» Recorded data:
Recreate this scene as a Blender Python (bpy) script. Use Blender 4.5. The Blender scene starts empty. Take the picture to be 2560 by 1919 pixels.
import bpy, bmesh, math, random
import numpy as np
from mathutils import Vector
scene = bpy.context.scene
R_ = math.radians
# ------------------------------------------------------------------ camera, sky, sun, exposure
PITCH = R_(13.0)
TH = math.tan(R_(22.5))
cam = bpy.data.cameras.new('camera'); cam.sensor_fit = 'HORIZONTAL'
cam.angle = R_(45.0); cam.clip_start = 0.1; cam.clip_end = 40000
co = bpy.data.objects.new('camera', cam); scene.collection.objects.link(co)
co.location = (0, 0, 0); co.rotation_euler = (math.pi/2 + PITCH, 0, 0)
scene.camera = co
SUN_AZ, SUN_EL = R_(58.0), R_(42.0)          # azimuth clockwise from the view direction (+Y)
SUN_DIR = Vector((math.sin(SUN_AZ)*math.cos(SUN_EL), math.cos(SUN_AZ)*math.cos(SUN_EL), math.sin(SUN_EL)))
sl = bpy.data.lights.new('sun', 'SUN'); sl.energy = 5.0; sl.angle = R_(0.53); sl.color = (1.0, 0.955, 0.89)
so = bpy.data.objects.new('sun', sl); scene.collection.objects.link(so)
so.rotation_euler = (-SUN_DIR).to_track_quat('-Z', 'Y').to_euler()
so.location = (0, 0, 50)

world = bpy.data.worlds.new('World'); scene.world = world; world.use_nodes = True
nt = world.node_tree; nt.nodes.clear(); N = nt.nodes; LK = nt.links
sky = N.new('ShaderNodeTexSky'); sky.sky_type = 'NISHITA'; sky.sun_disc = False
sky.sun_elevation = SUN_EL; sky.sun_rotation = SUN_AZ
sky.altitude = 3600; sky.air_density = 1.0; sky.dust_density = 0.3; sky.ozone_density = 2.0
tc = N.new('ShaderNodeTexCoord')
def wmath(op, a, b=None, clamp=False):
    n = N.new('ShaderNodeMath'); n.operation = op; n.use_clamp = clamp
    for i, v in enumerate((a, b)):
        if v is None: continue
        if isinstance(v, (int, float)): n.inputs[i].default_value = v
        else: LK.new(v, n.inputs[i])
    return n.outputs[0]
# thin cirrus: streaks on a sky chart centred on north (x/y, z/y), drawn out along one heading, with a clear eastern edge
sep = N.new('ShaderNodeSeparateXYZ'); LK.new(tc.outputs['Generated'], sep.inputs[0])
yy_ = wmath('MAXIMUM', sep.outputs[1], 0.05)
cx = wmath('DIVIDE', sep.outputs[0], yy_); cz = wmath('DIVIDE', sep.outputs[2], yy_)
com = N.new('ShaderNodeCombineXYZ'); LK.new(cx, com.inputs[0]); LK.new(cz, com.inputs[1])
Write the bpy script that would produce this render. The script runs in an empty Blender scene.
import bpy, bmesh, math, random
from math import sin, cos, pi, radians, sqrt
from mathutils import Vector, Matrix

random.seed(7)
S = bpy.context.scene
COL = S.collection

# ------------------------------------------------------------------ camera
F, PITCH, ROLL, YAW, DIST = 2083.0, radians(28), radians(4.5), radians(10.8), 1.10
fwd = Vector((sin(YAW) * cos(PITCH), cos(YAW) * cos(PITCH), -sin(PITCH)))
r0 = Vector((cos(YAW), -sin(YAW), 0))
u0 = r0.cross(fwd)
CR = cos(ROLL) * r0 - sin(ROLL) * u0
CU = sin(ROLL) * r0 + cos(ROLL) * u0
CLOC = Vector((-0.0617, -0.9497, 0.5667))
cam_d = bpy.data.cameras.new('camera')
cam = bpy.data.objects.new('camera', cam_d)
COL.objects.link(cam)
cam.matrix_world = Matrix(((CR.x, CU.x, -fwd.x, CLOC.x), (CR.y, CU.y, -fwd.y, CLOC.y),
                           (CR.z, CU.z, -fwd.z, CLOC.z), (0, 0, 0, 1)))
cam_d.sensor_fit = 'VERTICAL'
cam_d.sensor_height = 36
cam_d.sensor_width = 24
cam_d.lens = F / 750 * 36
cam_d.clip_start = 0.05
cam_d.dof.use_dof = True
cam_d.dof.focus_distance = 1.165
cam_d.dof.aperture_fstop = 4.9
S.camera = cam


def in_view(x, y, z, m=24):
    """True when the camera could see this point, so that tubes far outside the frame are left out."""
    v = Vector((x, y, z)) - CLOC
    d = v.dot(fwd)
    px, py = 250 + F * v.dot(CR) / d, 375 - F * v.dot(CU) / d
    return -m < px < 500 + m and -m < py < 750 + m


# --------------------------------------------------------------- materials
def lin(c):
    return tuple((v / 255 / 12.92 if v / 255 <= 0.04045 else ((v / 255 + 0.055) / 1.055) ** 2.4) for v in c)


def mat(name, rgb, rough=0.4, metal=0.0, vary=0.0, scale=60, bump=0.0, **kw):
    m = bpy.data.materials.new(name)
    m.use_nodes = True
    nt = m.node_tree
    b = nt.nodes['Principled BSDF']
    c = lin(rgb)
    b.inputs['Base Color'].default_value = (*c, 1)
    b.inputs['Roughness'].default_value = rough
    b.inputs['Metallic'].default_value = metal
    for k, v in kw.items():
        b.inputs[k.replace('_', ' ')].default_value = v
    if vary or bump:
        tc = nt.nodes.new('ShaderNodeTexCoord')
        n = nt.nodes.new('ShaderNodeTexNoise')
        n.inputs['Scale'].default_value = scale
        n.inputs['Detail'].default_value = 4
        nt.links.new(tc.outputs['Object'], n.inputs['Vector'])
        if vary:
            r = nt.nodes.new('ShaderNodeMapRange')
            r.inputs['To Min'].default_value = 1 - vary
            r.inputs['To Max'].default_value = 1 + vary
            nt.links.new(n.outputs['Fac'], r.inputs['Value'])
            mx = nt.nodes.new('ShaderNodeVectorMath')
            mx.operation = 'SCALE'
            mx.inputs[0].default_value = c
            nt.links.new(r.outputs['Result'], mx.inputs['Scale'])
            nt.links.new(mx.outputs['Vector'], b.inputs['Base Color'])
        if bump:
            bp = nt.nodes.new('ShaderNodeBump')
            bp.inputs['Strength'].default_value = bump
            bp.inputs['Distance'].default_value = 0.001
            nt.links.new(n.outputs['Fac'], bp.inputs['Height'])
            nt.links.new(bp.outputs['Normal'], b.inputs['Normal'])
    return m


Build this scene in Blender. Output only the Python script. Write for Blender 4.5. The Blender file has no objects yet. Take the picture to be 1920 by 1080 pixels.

» What to work on: Exactly reproduce the lines that run from the line bearing "Write the bpy" through the line bearing "return tuple((v /", with both end lines included.

» Solution:
Write the bpy script that would produce this render. The script runs in an empty Blender scene.
import bpy, bmesh, math, random
from math import sin, cos, pi, radians, sqrt
from mathutils import Vector, Matrix

random.seed(7)
S = bpy.context.scene
COL = S.collection

# ------------------------------------------------------------------ camera
F, PITCH, ROLL, YAW, DIST = 2083.0, radians(28), radians(4.5), radians(10.8), 1.10
fwd = Vector((sin(YAW) * cos(PITCH), cos(YAW) * cos(PITCH), -sin(PITCH)))
r0 = Vector((cos(YAW), -sin(YAW), 0))
u0 = r0.cross(fwd)
CR = cos(ROLL) * r0 - sin(ROLL) * u0
CU = sin(ROLL) * r0 + cos(ROLL) * u0
CLOC = Vector((-0.0617, -0.9497, 0.5667))
cam_d = bpy.data.cameras.new('camera')
cam = bpy.data.objects.new('camera', cam_d)
COL.objects.link(cam)
cam.matrix_world = Matrix(((CR.x, CU.x, -fwd.x, CLOC.x), (CR.y, CU.y, -fwd.y, CLOC.y),
                           (CR.z, CU.z, -fwd.z, CLOC.z), (0, 0, 0, 1)))
cam_d.sensor_fit = 'VERTICAL'
cam_d.sensor_height = 36
cam_d.sensor_width = 24
cam_d.lens = F / 750 * 36
cam_d.clip_start = 0.05
cam_d.dof.use_dof = True
cam_d.dof.focus_distance = 1.165
cam_d.dof.aperture_fstop = 4.9
S.camera = cam


def in_view(x, y, z, m=24):
    """True when the camera could see this point, so that tubes far outside the frame are left out."""
    v = Vector((x, y, z)) - CLOC
    d = v.dot(fwd)
    px, py = 250 + F * v.dot(CR) / d, 375 - F * v.dot(CU) / d
    return -m < px < 500 + m and -m < py < 750 + m


# --------------------------------------------------------------- materials
def lin(c):
    return tuple((v / 255 / 12.92 if v / 255 <= 0.04045 else ((v / 255 + 0.055) / 1.055) ** 2.4) for v in c)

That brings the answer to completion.